Return on investment is the ratio between:

Net profit and capital employed
Investment and profit
Sales and capital invested
Net profit and dividend

The correct answer is A. Net profit and capital employed.

Return on investment (ROI) is a performance measure used to evaluate the efficiency or profitability of an investment or compare the efficiency of a number of different investments. ROI tries to directly measure the amount of return on a particular investment, relative to the investment’s cost. To calculate ROI, the benefit (or return) of an investment is divided by the cost of the investment. The result is expressed as a percentage or a ratio.

Net profit is the total revenue of a company minus all of its expenses. Capital employed is the total amount of money that a company has invested in its assets.

ROI is a useful tool for comparing the profitability of different investments. It can also be used to track the performance of an investment over time. A high ROI indicates that an investment is profitable, while a low ROI indicates that an investment is not profitable.

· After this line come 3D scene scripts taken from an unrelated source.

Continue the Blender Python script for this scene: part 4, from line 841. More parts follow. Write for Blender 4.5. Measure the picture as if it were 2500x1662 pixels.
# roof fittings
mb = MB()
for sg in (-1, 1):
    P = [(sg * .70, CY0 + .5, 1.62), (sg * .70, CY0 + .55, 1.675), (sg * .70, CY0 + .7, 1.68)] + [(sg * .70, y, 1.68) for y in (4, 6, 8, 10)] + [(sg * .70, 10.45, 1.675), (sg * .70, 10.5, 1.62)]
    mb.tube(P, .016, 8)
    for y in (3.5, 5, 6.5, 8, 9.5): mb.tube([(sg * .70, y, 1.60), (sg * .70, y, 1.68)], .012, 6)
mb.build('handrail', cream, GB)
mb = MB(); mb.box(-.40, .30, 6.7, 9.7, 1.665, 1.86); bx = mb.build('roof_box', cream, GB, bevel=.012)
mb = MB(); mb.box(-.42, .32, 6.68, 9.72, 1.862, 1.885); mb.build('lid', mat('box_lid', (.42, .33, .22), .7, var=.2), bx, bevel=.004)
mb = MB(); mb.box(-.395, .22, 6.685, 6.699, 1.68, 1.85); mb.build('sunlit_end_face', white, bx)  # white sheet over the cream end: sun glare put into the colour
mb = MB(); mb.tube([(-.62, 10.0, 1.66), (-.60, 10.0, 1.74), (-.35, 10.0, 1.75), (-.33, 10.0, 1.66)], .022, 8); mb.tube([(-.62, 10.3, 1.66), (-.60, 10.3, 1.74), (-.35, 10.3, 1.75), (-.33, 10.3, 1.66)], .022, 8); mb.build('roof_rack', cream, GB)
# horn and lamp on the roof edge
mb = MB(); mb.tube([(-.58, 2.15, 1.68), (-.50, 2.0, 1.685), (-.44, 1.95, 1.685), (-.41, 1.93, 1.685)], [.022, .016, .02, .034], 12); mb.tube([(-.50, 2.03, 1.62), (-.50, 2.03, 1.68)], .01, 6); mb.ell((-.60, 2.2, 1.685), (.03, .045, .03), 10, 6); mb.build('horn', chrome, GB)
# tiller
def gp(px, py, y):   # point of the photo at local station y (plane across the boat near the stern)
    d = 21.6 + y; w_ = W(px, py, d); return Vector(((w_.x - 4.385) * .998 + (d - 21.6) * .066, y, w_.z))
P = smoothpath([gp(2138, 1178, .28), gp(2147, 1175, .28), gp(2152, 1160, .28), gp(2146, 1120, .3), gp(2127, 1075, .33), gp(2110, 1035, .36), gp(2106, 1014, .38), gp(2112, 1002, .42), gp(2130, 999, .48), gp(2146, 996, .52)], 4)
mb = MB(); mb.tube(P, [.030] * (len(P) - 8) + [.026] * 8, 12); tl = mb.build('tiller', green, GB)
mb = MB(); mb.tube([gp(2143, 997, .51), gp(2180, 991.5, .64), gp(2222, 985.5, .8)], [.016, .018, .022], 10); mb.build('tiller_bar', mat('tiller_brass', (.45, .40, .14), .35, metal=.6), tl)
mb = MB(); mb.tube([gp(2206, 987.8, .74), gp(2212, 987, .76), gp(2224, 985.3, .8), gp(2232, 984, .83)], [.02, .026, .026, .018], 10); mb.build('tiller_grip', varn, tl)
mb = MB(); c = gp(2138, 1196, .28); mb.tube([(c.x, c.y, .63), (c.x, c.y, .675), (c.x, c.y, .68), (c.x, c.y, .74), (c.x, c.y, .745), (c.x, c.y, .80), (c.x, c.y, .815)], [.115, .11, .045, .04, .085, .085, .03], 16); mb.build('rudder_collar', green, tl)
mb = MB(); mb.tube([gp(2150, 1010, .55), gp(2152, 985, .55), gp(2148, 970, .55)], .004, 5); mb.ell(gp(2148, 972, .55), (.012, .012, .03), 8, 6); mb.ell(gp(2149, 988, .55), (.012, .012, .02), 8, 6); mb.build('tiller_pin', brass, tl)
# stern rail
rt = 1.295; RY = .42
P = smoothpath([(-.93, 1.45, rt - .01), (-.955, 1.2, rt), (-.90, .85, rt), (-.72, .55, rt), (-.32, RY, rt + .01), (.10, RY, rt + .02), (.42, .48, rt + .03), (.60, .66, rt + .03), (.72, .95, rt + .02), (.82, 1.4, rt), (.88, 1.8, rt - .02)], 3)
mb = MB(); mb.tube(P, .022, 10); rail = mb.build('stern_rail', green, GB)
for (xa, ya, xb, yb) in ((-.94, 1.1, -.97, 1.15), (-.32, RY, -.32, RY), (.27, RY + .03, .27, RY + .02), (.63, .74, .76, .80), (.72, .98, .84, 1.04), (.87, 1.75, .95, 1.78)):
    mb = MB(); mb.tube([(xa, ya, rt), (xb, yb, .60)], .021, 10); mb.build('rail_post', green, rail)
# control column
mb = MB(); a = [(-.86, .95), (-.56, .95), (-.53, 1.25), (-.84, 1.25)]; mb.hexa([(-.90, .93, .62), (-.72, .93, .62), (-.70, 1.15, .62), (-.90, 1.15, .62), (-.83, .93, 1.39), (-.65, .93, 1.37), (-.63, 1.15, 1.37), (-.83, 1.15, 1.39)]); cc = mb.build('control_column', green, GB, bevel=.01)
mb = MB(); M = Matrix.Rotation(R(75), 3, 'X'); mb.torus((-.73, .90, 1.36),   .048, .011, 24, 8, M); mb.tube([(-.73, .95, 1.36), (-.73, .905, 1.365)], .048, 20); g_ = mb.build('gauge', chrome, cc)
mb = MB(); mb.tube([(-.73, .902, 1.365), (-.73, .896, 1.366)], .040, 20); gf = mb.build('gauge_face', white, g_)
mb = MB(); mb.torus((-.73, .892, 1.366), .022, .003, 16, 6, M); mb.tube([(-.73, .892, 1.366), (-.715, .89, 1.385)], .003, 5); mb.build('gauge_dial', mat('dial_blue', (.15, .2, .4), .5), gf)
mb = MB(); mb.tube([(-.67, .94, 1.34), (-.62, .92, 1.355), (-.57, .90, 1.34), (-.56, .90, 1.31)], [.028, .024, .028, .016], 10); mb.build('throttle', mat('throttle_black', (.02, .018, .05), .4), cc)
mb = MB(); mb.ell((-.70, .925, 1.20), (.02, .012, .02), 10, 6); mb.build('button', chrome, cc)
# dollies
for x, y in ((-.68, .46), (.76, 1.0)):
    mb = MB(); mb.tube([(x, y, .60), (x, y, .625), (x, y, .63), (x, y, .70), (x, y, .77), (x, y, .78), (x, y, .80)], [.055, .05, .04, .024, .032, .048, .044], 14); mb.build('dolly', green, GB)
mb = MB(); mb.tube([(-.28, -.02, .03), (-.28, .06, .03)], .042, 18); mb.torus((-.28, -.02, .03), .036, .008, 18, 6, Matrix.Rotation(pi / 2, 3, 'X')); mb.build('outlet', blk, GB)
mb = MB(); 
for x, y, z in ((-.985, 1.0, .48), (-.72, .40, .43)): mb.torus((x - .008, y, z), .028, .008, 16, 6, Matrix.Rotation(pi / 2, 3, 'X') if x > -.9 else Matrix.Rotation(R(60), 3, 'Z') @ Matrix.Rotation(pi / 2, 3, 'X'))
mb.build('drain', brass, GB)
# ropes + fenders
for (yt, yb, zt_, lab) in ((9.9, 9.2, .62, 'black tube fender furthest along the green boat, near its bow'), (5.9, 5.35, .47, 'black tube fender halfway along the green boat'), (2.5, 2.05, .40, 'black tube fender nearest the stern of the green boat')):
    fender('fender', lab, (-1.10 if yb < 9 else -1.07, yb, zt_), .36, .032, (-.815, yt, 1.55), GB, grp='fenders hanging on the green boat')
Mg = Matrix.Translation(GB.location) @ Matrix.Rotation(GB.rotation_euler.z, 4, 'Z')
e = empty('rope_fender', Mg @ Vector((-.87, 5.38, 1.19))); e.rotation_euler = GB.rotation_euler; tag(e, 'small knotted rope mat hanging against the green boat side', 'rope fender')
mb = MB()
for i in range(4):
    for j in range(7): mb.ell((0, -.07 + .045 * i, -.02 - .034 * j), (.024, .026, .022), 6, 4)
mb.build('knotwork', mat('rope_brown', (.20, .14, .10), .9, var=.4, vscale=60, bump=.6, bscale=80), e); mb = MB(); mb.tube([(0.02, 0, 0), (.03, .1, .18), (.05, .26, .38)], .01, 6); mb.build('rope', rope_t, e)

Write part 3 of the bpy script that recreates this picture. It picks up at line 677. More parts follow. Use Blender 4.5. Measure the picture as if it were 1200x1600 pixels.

Here are the brief explanations of each option:

  • Option A: Net profit and capital employed. This is the correct answer. ROI is calculated by dividing net profit by capital employed.
  • Option B: Investment and profit. This is not the correct answer. ROI is not calculated by dividing investment by profit.
  • Option C: Sales and capital invested. This is not the correct answer. ROI is not calculated by dividing sales by capital invested.
  • Option D: Net profit and dividend. This is not the correct answer. ROI is not calculated by dividing net profit by dividend.